アクシデントに見舞われながら2年連続で全試合出場を果たした中村奨だったが……
気持ちはすでに来季に向かっていた。
中村奨吾は「体をもう一回、作り直す」と
ロッテ浦和球場でのトレーニングに精を出している。今季は3月29日の
楽天戦(ZOZOマリン)で
岸孝之から第1号を放ち、開幕10試合を終えて打率.361、5本塁打、10打点、6盗塁。「今までで一番いい状態だった」と好スタートを切ったが、“落とし穴”にはまり、リズムが崩れていく。
4月21日の練習中に
清水将海バッテリーコーチと接触し、左目下を10針縫うケガを負った。ドクターストップがかかる中、自ら監督室のドアをたたき、
井口資仁監督にスタメン出場を直訴した。最終的には指揮官の「今日は途中から行くから我慢して準備してくれ」との言葉を受け入れ、2017年から続いていた連続フルイニング出場は188試合でストップすることになったが、若きチームリーダーとしての自覚が行動に出た瞬間だった。

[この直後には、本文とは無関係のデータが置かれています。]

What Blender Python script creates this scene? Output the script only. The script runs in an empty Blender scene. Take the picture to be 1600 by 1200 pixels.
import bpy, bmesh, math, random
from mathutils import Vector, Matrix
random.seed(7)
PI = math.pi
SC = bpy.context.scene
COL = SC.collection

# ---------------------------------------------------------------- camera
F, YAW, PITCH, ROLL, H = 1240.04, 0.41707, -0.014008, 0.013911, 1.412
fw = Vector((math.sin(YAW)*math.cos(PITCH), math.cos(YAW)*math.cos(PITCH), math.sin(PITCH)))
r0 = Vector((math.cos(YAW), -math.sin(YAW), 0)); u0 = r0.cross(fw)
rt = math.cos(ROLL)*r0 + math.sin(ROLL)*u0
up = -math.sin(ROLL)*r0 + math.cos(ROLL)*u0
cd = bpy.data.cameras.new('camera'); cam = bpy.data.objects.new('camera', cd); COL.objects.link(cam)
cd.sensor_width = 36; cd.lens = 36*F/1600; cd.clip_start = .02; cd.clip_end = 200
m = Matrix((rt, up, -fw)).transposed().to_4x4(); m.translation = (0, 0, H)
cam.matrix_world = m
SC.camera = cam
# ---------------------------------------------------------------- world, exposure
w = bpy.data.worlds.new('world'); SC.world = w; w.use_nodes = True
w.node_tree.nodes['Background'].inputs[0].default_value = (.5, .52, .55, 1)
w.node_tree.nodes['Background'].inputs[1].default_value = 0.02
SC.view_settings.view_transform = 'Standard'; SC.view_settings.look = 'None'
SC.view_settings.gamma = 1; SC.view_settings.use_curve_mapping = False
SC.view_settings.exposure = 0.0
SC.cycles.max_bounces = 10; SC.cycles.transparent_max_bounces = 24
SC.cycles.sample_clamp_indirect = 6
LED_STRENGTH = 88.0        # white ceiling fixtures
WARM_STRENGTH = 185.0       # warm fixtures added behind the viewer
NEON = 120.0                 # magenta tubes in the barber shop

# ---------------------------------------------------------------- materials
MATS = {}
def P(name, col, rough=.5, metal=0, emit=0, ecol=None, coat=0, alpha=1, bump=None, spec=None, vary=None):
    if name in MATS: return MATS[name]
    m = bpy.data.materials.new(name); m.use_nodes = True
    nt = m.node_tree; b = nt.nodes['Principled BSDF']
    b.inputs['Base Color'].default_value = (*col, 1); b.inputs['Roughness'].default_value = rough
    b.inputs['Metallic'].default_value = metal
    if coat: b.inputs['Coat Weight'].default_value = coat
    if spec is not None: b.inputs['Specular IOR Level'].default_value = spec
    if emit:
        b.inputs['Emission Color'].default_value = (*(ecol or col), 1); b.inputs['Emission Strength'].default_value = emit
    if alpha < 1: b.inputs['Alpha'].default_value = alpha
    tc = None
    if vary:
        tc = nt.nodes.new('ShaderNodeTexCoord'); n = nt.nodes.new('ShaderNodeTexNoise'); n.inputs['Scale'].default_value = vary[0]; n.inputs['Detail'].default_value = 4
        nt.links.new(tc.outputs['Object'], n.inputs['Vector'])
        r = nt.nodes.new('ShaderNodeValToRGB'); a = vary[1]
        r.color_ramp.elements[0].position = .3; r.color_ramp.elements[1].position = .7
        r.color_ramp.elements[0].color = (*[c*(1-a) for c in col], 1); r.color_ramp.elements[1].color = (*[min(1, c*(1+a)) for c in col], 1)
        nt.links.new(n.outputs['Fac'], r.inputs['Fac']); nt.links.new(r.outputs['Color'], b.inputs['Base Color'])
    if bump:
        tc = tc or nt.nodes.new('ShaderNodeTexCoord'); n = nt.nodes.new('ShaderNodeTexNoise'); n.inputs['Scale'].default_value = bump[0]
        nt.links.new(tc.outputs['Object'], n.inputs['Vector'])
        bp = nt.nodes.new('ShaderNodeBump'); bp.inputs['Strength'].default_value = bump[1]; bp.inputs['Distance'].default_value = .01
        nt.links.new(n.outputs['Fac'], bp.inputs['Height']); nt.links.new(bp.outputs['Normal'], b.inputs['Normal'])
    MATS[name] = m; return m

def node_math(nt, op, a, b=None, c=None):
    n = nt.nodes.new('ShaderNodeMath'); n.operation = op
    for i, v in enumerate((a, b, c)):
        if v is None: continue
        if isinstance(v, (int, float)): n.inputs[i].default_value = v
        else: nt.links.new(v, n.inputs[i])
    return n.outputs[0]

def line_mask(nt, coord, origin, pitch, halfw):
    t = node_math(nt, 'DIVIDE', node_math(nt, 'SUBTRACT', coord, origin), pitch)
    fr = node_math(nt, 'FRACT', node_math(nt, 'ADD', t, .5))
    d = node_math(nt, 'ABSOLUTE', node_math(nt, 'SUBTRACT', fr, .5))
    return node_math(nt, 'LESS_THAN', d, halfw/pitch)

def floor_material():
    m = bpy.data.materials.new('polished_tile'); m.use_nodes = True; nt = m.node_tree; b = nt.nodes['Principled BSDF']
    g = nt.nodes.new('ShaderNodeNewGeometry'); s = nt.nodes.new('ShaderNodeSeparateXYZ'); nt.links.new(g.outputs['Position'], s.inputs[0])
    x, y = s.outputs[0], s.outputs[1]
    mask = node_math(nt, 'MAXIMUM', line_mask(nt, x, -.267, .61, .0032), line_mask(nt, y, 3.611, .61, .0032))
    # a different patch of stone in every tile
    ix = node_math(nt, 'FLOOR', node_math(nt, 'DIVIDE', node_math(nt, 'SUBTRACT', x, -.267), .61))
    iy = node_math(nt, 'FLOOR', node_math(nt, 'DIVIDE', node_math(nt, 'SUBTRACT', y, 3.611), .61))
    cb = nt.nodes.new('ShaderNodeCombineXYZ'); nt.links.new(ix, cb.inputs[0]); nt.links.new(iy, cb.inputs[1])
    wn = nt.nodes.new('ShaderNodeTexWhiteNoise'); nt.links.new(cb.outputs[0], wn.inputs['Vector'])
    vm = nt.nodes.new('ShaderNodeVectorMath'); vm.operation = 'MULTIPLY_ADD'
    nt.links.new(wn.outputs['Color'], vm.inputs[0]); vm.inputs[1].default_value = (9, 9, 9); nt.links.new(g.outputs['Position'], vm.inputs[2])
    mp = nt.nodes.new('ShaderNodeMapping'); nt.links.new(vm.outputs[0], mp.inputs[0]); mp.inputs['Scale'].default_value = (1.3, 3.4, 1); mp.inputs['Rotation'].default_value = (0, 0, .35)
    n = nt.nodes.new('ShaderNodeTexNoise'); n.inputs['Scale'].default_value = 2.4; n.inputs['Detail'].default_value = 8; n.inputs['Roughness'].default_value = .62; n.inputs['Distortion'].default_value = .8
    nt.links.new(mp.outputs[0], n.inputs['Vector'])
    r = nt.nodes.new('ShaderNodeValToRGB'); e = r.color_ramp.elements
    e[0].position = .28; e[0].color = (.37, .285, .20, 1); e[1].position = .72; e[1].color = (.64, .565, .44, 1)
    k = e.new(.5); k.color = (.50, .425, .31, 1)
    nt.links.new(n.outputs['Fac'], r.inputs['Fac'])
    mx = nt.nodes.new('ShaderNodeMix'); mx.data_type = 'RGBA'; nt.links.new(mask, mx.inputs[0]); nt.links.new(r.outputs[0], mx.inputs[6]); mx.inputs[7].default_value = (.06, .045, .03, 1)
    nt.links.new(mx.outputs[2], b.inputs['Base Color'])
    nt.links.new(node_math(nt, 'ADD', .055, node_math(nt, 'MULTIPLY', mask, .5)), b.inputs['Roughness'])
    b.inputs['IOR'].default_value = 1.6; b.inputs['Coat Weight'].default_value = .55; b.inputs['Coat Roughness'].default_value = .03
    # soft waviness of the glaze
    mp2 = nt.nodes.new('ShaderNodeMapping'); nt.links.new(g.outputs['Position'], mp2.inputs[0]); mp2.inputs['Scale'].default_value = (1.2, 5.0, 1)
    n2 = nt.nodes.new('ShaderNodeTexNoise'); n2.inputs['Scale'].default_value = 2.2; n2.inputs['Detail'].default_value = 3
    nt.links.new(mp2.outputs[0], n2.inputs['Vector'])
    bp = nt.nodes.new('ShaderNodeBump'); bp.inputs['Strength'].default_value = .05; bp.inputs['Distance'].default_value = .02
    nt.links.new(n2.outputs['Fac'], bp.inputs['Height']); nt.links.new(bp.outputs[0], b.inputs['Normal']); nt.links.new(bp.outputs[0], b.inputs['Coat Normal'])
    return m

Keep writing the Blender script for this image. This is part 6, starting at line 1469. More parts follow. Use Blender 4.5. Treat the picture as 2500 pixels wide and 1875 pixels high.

打撃にも悪影響が出た。昨季はリーグトップの22死球。内角球にも恐れずに踏み込む打撃で開眼したが、この一件以降は内角球に恐怖心が芽生え、打撃フォームが崩れた。パの規定打席到達者では最下位の打率.232に終わった。一方でオフの自主トレの成果が表れ、スイングの力強さはアップ。中堅から右方向への打球の飛距離も伸び、17本塁打、59打点は自己最高と手応えも得た。
下半身のコンディション不良に悩まされながら2年連続全試合出場は果たした。「出るだけじゃなく、結果を出さないといけない」。力強く、巻き返しを約束した。